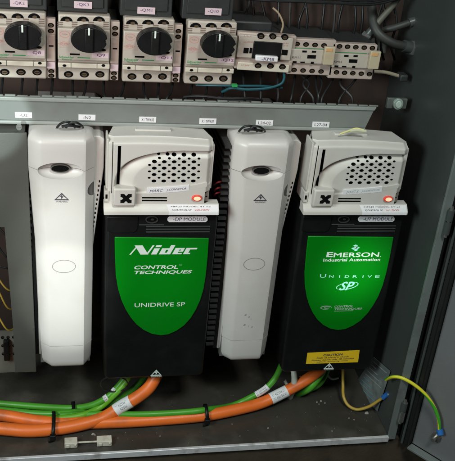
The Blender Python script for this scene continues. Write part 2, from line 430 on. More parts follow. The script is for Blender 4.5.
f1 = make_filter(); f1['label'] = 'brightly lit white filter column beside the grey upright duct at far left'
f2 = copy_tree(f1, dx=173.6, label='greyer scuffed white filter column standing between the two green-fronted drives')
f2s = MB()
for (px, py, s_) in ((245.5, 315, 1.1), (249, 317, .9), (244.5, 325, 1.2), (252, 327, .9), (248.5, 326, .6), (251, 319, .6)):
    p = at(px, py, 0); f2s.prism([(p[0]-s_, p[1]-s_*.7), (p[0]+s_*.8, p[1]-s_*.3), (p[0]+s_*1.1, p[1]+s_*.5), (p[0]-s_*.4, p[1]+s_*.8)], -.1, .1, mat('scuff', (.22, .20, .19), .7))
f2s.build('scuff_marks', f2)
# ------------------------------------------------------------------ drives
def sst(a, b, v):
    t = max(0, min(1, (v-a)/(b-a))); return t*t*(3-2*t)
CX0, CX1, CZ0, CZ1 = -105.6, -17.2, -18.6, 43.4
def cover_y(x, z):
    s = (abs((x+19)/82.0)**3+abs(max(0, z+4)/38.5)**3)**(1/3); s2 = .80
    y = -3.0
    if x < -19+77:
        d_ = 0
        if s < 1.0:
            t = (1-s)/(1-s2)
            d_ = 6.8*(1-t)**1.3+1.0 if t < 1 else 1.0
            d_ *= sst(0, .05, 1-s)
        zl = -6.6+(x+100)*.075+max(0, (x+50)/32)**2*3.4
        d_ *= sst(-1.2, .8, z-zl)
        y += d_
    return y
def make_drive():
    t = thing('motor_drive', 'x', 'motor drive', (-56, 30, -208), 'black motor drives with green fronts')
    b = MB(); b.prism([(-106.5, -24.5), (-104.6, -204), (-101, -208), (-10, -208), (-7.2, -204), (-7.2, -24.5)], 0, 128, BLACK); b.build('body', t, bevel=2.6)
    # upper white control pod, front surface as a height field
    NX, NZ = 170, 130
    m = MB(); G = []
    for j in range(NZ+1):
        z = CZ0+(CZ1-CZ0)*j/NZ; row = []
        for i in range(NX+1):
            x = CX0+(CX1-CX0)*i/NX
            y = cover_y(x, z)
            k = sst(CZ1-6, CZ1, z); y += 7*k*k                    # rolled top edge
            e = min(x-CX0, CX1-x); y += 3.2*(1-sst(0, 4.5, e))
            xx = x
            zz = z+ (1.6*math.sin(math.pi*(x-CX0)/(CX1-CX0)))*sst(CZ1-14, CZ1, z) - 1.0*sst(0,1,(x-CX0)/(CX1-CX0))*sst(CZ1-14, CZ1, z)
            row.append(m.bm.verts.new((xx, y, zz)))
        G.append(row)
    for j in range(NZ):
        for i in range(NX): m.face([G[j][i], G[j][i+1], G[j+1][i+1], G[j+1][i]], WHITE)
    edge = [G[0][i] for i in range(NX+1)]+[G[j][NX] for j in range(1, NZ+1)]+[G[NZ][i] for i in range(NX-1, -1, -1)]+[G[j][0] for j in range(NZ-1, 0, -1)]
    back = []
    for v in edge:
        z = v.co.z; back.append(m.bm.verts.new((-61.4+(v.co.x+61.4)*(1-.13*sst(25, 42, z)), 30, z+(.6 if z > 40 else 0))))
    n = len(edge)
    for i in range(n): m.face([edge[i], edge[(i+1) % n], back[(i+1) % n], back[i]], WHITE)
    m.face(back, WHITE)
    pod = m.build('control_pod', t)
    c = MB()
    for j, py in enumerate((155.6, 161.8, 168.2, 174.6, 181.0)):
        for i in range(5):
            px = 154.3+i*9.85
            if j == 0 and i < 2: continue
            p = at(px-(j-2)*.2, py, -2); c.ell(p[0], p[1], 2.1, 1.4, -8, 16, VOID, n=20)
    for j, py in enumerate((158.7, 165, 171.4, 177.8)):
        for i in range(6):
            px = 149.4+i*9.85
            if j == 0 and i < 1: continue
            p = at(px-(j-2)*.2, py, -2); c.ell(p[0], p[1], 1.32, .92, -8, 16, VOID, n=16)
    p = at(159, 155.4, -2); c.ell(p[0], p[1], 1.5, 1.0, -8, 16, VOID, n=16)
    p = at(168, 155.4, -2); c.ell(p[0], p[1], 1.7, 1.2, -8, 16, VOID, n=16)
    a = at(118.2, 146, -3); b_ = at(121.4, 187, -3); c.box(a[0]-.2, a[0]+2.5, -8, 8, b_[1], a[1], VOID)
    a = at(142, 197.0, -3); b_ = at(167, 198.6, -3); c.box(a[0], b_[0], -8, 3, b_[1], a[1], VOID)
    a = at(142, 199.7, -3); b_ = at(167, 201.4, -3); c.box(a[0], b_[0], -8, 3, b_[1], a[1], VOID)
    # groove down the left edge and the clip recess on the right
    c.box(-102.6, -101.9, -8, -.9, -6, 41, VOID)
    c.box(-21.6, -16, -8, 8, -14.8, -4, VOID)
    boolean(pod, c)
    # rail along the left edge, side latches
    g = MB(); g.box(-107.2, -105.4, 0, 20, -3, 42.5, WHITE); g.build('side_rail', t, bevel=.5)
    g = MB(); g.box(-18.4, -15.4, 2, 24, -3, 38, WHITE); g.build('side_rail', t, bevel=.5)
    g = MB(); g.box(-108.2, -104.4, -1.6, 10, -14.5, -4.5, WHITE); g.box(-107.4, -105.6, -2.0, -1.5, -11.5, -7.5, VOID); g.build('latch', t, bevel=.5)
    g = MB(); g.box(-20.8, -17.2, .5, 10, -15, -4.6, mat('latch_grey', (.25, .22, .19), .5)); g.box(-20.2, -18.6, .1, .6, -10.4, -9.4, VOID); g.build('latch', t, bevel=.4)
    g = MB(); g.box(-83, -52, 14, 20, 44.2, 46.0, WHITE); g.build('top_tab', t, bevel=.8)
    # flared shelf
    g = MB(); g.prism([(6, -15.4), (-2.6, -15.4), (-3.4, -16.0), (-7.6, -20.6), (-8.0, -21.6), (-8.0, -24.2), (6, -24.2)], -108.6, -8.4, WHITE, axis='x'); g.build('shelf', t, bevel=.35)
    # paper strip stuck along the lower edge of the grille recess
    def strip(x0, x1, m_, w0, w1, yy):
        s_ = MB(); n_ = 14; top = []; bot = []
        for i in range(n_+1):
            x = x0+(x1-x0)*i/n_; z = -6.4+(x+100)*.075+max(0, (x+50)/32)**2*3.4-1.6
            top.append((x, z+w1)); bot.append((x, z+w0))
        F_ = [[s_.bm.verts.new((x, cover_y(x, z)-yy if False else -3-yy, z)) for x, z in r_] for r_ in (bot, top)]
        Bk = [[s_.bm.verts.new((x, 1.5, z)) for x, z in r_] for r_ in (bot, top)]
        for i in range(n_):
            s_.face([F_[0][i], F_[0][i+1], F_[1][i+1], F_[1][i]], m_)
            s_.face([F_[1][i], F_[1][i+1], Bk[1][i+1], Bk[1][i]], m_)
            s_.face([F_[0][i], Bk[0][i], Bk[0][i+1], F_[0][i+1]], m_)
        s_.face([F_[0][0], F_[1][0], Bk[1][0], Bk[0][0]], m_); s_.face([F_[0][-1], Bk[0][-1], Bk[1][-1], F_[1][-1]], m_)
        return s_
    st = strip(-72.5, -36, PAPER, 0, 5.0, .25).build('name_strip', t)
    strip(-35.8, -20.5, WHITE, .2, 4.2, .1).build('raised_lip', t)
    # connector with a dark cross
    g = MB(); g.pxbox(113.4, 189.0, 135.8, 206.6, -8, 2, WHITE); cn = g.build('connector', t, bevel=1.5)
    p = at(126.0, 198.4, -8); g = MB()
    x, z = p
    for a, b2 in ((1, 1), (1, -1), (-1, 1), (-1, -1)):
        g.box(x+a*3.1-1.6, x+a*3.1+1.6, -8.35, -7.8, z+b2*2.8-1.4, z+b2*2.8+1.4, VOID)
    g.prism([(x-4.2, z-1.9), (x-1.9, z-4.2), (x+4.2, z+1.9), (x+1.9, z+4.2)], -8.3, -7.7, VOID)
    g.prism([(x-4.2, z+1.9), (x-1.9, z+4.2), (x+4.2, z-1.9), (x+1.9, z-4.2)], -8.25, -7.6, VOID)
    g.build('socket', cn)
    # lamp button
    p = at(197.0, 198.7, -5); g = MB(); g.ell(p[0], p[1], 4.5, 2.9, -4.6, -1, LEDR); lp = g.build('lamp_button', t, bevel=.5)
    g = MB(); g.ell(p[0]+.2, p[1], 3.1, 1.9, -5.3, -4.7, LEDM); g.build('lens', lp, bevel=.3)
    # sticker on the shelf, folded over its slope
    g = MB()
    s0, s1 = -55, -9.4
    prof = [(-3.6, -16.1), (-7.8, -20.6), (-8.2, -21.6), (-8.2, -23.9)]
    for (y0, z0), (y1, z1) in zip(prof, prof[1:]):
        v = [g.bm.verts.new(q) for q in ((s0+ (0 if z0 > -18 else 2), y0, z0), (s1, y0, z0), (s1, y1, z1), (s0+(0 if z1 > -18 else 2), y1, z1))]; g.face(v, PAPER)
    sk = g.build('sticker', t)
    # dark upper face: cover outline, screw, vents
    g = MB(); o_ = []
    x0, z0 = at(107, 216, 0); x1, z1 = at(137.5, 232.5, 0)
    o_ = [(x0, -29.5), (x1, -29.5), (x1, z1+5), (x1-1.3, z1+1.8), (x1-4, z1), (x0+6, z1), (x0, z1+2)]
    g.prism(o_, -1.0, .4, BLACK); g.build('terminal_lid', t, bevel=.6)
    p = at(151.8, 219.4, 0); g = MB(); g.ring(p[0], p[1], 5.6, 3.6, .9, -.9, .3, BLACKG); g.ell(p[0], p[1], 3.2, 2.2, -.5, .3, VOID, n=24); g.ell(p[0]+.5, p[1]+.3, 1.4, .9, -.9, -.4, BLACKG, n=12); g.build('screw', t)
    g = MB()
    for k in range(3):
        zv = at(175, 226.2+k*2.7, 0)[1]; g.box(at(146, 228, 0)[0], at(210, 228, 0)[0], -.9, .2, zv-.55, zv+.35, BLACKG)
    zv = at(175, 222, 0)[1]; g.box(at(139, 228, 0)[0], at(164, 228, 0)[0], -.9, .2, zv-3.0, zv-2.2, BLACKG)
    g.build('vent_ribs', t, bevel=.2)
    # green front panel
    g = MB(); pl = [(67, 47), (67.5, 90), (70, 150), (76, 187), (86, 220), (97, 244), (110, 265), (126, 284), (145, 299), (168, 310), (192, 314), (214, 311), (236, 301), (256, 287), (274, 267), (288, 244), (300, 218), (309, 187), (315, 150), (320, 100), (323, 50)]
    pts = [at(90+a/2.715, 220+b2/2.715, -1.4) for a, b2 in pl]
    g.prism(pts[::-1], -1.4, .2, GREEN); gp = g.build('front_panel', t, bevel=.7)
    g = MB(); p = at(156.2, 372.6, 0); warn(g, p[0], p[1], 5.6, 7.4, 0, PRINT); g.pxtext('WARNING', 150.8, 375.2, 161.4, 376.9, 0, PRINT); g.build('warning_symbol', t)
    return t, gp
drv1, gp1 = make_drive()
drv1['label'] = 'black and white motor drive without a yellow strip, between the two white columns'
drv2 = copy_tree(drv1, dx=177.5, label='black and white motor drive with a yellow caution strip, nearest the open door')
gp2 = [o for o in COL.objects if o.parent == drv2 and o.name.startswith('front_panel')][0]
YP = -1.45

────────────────

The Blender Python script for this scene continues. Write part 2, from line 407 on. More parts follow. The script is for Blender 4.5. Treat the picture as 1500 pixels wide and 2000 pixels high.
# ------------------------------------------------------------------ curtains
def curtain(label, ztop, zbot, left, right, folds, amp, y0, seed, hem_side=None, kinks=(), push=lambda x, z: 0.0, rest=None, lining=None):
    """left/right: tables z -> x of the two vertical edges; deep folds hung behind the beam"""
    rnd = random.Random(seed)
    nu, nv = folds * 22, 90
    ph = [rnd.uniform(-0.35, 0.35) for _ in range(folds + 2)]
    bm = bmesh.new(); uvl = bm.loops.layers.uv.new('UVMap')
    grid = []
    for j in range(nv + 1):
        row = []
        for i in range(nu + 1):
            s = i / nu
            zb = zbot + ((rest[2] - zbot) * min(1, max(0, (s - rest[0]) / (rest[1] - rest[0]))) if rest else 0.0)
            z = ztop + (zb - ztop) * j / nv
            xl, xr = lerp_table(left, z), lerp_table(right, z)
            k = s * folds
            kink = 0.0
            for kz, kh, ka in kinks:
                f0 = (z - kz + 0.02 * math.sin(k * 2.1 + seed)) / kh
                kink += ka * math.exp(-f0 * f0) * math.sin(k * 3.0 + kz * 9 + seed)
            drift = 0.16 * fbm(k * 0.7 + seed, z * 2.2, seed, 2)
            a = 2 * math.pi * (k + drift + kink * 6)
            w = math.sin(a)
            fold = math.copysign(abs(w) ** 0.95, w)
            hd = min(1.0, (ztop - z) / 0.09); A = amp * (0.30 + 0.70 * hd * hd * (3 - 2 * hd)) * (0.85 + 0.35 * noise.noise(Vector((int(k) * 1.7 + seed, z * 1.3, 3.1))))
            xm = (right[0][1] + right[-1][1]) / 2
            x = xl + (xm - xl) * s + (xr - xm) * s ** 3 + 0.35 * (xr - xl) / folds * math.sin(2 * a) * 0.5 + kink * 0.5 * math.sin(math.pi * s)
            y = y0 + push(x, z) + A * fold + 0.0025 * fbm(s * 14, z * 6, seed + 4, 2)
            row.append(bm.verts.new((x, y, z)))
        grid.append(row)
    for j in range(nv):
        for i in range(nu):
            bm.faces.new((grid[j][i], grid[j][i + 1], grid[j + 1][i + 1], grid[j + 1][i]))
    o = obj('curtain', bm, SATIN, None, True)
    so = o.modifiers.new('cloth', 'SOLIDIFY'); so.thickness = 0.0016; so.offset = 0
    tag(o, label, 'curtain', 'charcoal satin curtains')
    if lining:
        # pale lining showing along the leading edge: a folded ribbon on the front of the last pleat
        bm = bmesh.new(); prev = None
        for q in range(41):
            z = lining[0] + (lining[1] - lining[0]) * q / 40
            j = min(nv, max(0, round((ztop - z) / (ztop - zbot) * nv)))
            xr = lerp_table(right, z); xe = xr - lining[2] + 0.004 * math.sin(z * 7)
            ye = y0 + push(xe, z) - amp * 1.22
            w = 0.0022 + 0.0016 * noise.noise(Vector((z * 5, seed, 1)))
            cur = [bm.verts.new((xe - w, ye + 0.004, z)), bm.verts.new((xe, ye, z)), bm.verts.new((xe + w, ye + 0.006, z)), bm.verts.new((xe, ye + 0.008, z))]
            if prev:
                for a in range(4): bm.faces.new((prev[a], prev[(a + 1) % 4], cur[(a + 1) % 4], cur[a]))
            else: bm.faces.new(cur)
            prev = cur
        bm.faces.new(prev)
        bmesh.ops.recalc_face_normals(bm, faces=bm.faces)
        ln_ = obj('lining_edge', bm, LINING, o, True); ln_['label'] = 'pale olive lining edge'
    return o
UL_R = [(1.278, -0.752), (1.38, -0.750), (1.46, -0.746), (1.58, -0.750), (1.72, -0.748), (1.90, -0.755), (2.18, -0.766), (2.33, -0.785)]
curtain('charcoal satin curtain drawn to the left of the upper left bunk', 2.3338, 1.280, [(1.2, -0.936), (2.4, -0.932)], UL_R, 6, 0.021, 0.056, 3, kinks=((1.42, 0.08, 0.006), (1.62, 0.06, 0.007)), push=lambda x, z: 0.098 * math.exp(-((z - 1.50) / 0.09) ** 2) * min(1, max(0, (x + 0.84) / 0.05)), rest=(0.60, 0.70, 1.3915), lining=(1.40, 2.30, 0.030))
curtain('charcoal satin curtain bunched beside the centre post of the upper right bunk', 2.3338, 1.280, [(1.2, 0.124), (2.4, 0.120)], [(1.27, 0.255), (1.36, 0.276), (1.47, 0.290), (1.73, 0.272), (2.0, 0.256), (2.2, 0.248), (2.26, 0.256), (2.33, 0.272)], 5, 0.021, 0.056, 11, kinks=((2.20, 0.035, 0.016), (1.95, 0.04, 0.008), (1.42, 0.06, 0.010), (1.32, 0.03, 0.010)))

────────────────

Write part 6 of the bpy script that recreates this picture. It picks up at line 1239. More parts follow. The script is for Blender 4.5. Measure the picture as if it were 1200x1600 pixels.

────────────────

# Do this:
From the data, list each line in which the string "follow" appears.

# The answer:
The Blender Python script for this scene continues. Write part 2, from line 430 on. More parts follow. The script is for Blender 4.5.
The Blender Python script for this scene continues. Write part 2, from line 407 on. More parts follow. The script is for Blender 4.5. Treat the picture as 1500 pixels wide and 2000 pixels high.
Write part 6 of the bpy script that recreates this picture. It picks up at line 1239. More parts follow. The script is for Blender 4.5. Measure the picture as if it were 1200x1600 pixels.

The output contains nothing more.